Eric Bercovici, Emmy-Winning Writer-Producer of Miniseries Including ‘Shogun,’ Dies at 80

obituaries obits
Getty Images

Eric Bercovici, the writer-producer of TV movies and miniseries who shared an Emmy for the 1980 NBC epic “Shogun” with author James Clavell, died Sunday, February 9, at his home in Honolulu. He was 80.

Jerry London, director of “Shogun,” said of Bercovici after learning of his death, “He supported me and fought all the battles behind the scenes while I was making the film. There will never be another one like Eric.”

Bercovici also wrote with Clavell the 1988 NBC miniseries adaptation of the author’s “Noble House.” Separately he penned and produced the 1977 ABC miniseries “Washington: Behind Closed Doors.” For the bigscreen, Bercovici penned director John Boorman’s memorable 1968 film “Hell in the Pacific,” in which Lee Marvin and Toshiro Mifune played an American and Japanese soldier marooned on the same island during WWII.

Bercovici’s first screen credit was for co-writing, with his father Leonardo Bercovici, the 1961 film “Square of Violence,” directed by Leonardo Bercovici and starring Broderick Crawford.
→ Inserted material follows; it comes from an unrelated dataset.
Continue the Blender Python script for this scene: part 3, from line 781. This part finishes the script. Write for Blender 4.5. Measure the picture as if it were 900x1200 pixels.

Other feature film credits include 1962’s “Conquered City,” starring David Niven; 1968 Western “Day of the Evil Gun,” starring Glenn Ford; Elvis Presley-Mary Tyler Moore vehicle “Change of Habit,” on which Bercovici was one of several writers; 1972 Western “The Culpepper Cattle Co.”; and 1975 Western “Take a Hard Ride.”

For TV he wrote for series ranging from “Love, American Style” to “I, Spy,” “The Man From U.N.C.L.E.,” “Mission: Impossible” and “Hawaii Five-O.”

During the 1970s and ’80s Bercovici also wrote a number of TV movies.

Bercovici is survived by his wife Chiho, whom he met while making “Shogun.”